======== Provided data

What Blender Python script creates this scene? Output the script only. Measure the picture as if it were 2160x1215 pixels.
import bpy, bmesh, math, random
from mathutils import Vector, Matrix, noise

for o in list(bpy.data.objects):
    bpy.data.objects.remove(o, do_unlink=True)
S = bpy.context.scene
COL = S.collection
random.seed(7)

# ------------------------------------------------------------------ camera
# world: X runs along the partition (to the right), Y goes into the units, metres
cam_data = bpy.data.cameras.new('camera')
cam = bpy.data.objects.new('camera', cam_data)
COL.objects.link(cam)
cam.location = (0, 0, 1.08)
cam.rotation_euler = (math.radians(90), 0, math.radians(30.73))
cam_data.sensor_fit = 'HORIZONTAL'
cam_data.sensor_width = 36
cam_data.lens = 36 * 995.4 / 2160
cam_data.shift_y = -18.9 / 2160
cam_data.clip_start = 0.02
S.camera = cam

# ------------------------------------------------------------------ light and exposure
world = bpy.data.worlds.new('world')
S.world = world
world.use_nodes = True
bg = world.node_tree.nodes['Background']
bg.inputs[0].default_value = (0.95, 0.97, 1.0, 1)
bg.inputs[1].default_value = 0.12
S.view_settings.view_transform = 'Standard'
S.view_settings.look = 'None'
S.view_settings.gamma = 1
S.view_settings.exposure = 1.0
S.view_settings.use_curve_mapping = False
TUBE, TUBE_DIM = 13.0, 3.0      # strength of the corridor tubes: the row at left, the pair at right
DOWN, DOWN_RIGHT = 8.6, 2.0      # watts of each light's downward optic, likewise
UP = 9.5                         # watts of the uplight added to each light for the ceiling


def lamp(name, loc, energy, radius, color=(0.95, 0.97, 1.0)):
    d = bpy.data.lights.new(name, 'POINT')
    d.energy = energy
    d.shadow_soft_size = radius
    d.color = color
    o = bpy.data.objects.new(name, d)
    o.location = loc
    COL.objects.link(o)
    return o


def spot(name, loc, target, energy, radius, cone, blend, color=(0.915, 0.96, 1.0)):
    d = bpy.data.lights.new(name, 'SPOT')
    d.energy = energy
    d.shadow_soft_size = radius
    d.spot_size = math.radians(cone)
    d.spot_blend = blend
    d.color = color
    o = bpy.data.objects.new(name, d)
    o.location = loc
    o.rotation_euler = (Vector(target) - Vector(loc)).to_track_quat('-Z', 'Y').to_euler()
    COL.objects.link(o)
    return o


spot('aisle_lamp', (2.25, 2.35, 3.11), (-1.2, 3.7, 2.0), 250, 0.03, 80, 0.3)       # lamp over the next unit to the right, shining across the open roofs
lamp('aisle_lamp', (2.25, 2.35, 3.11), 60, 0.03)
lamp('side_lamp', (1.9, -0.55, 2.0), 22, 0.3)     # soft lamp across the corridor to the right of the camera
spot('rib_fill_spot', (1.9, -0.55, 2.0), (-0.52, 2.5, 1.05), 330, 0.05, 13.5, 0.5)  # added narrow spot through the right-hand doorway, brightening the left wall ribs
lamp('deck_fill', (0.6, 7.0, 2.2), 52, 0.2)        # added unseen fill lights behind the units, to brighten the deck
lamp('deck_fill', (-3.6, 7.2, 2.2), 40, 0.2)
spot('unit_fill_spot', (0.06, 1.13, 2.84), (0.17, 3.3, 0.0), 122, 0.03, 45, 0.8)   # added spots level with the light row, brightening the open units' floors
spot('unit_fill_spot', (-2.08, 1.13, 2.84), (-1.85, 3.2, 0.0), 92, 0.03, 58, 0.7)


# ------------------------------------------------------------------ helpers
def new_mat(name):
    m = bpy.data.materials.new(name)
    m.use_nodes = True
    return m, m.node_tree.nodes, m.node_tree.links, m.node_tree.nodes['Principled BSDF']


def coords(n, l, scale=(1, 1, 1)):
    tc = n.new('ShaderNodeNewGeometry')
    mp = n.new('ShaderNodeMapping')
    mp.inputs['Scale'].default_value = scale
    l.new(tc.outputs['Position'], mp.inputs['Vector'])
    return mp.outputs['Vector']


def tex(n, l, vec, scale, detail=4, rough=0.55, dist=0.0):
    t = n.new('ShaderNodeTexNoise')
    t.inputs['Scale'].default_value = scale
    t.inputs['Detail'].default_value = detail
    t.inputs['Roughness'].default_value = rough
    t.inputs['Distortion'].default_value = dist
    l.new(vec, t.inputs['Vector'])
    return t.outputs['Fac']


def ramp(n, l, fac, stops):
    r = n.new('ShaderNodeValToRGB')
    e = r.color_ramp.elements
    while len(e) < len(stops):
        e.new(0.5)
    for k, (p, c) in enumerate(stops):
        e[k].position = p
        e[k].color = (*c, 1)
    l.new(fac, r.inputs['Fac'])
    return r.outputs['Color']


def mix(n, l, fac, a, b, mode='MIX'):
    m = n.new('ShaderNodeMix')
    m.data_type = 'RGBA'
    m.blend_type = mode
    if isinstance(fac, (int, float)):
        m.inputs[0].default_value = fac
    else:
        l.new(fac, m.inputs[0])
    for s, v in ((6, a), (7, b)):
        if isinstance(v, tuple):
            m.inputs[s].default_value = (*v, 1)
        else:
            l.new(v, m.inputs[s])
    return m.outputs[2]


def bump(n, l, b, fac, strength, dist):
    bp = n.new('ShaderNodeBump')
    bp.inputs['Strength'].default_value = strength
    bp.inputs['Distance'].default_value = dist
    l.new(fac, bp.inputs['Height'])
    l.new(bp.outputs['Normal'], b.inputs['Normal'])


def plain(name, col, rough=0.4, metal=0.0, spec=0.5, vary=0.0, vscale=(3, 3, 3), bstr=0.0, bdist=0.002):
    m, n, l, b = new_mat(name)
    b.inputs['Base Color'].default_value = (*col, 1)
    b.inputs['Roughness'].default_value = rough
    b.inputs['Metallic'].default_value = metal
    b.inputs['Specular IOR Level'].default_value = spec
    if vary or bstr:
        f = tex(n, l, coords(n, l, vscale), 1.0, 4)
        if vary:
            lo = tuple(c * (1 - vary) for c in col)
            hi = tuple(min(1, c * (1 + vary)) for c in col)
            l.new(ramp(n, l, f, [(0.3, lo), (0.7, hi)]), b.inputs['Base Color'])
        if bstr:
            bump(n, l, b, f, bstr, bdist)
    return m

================

▶ [Your instructions]: Read the lines above. Gather those in which the string "scene" is found.

▶ [Response to this exercise]:
What Blender Python script creates this scene? Output the script only. Measure the picture as if it were 2160x1215 pixels.
S = bpy.context.scene